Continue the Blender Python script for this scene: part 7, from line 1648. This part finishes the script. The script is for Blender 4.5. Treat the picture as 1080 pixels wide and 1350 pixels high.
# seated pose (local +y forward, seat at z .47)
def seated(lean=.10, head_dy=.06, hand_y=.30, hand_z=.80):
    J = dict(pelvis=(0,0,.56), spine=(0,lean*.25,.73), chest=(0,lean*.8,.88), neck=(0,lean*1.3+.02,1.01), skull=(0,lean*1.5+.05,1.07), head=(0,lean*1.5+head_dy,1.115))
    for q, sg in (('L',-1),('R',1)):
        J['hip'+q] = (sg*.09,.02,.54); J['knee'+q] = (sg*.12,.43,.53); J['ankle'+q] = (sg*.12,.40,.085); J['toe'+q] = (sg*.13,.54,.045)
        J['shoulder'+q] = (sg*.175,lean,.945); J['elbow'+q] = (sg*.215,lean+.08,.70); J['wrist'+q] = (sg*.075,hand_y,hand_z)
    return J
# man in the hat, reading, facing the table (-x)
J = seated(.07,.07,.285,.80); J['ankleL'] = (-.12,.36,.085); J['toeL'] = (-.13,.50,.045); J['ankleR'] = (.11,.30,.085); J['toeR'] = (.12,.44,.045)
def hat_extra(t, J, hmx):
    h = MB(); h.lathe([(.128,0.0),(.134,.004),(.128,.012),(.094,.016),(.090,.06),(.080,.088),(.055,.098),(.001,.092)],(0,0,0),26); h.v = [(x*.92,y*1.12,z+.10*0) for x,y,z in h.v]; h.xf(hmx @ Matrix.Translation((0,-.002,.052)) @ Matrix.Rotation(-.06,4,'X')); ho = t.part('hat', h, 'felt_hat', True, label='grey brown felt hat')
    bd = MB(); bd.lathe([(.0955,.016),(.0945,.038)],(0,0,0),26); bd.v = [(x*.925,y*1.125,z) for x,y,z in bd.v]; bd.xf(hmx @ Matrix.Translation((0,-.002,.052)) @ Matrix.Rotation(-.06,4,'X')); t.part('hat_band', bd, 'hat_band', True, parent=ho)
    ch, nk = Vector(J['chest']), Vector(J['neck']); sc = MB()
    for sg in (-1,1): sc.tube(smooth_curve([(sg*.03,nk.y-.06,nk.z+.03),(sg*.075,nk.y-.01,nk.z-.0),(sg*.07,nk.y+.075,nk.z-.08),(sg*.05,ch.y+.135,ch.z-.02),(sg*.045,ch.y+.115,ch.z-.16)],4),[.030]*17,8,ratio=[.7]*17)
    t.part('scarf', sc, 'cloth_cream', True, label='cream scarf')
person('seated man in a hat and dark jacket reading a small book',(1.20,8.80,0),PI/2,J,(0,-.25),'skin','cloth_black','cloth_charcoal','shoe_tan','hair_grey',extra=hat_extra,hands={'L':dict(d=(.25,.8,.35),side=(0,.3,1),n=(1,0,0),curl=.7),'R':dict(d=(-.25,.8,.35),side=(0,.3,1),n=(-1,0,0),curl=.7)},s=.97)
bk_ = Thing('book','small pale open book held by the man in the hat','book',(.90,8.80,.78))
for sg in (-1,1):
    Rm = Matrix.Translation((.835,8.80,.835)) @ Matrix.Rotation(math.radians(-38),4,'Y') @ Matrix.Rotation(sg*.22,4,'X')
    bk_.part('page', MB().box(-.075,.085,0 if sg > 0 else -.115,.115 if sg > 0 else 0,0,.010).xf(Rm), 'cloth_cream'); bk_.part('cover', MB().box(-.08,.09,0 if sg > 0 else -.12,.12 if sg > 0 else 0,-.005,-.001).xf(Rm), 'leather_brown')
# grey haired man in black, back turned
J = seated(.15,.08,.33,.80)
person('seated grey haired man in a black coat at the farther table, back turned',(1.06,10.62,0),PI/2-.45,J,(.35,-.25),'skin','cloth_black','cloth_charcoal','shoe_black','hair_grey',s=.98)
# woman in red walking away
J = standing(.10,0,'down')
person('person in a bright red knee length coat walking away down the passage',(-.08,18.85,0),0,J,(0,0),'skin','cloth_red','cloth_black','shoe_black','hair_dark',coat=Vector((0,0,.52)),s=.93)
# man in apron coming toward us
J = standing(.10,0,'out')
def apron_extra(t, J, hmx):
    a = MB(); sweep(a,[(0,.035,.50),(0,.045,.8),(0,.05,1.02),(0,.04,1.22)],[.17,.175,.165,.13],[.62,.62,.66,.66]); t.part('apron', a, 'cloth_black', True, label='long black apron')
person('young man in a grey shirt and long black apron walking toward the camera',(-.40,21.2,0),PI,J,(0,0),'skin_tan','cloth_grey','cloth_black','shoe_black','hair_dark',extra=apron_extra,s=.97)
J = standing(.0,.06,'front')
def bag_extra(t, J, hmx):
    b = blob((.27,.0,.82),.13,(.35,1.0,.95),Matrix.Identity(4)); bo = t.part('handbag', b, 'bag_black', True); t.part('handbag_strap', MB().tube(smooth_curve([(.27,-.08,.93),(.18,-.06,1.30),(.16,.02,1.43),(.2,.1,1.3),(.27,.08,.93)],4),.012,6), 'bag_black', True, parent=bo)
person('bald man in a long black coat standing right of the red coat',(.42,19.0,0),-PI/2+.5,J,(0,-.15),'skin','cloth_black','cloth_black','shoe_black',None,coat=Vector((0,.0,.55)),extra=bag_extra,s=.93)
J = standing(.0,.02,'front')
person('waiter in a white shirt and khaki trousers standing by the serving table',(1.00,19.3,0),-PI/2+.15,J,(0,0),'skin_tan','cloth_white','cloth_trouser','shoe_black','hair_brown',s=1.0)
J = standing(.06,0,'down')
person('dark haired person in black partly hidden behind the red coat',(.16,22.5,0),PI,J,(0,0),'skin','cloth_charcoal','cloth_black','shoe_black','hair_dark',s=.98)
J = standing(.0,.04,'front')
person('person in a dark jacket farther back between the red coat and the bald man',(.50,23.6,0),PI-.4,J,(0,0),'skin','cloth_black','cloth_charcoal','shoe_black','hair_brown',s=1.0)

▶ [EXERCISE]: Write out the material from the first line to the last, exactly.

▶ [SOLVED PROBLEM]:
Continue the Blender Python script for this scene: part 7, from line 1648. This part finishes the script. The script is for Blender 4.5. Treat the picture as 1080 pixels wide and 1350 pixels high.
# seated pose (local +y forward, seat at z .47)
def seated(lean=.10, head_dy=.06, hand_y=.30, hand_z=.80):
    J = dict(pelvis=(0,0,.56), spine=(0,lean*.25,.73), chest=(0,lean*.8,.88), neck=(0,lean*1.3+.02,1.01), skull=(0,lean*1.5+.05,1.07), head=(0,lean*1.5+head_dy,1.115))
    for q, sg in (('L',-1),('R',1)):
        J['hip'+q] = (sg*.09,.02,.54); J['knee'+q] = (sg*.12,.43,.53); J['ankle'+q] = (sg*.12,.40,.085); J['toe'+q] = (sg*.13,.54,.045)
        J['shoulder'+q] = (sg*.175,lean,.945); J['elbow'+q] = (sg*.215,lean+.08,.70); J['wrist'+q] = (sg*.075,hand_y,hand_z)
    return J
# man in the hat, reading, facing the table (-x)
J = seated(.07,.07,.285,.80); J['ankleL'] = (-.12,.36,.085); J['toeL'] = (-.13,.50,.045); J['ankleR'] = (.11,.30,.085); J['toeR'] = (.12,.44,.045)
def hat_extra(t, J, hmx):
    h = MB(); h.lathe([(.128,0.0),(.134,.004),(.128,.012),(.094,.016),(.090,.06),(.080,.088),(.055,.098),(.001,.092)],(0,0,0),26); h.v = [(x*.92,y*1.12,z+.10*0) for x,y,z in h.v]; h.xf(hmx @ Matrix.Translation((0,-.002,.052)) @ Matrix.Rotation(-.06,4,'X')); ho = t.part('hat', h, 'felt_hat', True, label='grey brown felt hat')
    bd = MB(); bd.lathe([(.0955,.016),(.0945,.038)],(0,0,0),26); bd.v = [(x*.925,y*1.125,z) for x,y,z in bd.v]; bd.xf(hmx @ Matrix.Translation((0,-.002,.052)) @ Matrix.Rotation(-.06,4,'X')); t.part('hat_band', bd, 'hat_band', True, parent=ho)
    ch, nk = Vector(J['chest']), Vector(J['neck']); sc = MB()
    for sg in (-1,1): sc.tube(smooth_curve([(sg*.03,nk.y-.06,nk.z+.03),(sg*.075,nk.y-.01,nk.z-.0),(sg*.07,nk.y+.075,nk.z-.08),(sg*.05,ch.y+.135,ch.z-.02),(sg*.045,ch.y+.115,ch.z-.16)],4),[.030]*17,8,ratio=[.7]*17)
    t.part('scarf', sc, 'cloth_cream', True, label='cream scarf')
person('seated man in a hat and dark jacket reading a small book',(1.20,8.80,0),PI/2,J,(0,-.25),'skin','cloth_black','cloth_charcoal','shoe_tan','hair_grey',extra=hat_extra,hands={'L':dict(d=(.25,.8,.35),side=(0,.3,1),n=(1,0,0),curl=.7),'R':dict(d=(-.25,.8,.35),side=(0,.3,1),n=(-1,0,0),curl=.7)},s=.97)
bk_ = Thing('book','small pale open book held by the man in the hat','book',(.90,8.80,.78))
for sg in (-1,1):
    Rm = Matrix.Translation((.835,8.80,.835)) @ Matrix.Rotation(math.radians(-38),4,'Y') @ Matrix.Rotation(sg*.22,4,'X')
    bk_.part('page', MB().box(-.075,.085,0 if sg > 0 else -.115,.115 if sg > 0 else 0,0,.010).xf(Rm), 'cloth_cream'); bk_.part('cover', MB().box(-.08,.09,0 if sg > 0 else -.12,.12 if sg > 0 else 0,-.005,-.001).xf(Rm), 'leather_brown')
# grey haired man in black, back turned
J = seated(.15,.08,.33,.80)
person('seated grey haired man in a black coat at the farther table, back turned',(1.06,10.62,0),PI/2-.45,J,(.35,-.25),'skin','cloth_black','cloth_charcoal','shoe_black','hair_grey',s=.98)
# woman in red walking away
J = standing(.10,0,'down')
person('person in a bright red knee length coat walking away down the passage',(-.08,18.85,0),0,J,(0,0),'skin','cloth_red','cloth_black','shoe_black','hair_dark',coat=Vector((0,0,.52)),s=.93)
# man in apron coming toward us
J = standing(.10,0,'out')
def apron_extra(t, J, hmx):
    a = MB(); sweep(a,[(0,.035,.50),(0,.045,.8),(0,.05,1.02),(0,.04,1.22)],[.17,.175,.165,.13],[.62,.62,.66,.66]); t.part('apron', a, 'cloth_black', True, label='long black apron')
person('young man in a grey shirt and long black apron walking toward the camera',(-.40,21.2,0),PI,J,(0,0),'skin_tan','cloth_grey','cloth_black','shoe_black','hair_dark',extra=apron_extra,s=.97)
J = standing(.0,.06,'front')
def bag_extra(t, J, hmx):
    b = blob((.27,.0,.82),.13,(.35,1.0,.95),Matrix.Identity(4)); bo = t.part('handbag', b, 'bag_black', True); t.part('handbag_strap', MB().tube(smooth_curve([(.27,-.08,.93),(.18,-.06,1.30),(.16,.02,1.43),(.2,.1,1.3),(.27,.08,.93)],4),.012,6), 'bag_black', True, parent=bo)
person('bald man in a long black coat standing right of the red coat',(.42,19.0,0),-PI/2+.5,J,(0,-.15),'skin','cloth_black','cloth_black','shoe_black',None,coat=Vector((0,.0,.55)),extra=bag_extra,s=.93)
J = standing(.0,.02,'front')
person('waiter in a white shirt and khaki trousers standing by the serving table',(1.00,19.3,0),-PI/2+.15,J,(0,0),'skin_tan','cloth_white','cloth_trouser','shoe_black','hair_brown',s=1.0)
J = standing(.06,0,'down')
person('dark haired person in black partly hidden behind the red coat',(.16,22.5,0),PI,J,(0,0),'skin','cloth_charcoal','cloth_black','shoe_black','hair_dark',s=.98)
J = standing(.0,.04,'front')
person('person in a dark jacket farther back between the red coat and the bald man',(.50,23.6,0),PI-.4,J,(0,0),'skin','cloth_black','cloth_charcoal','shoe_black','hair_brown',s=1.0)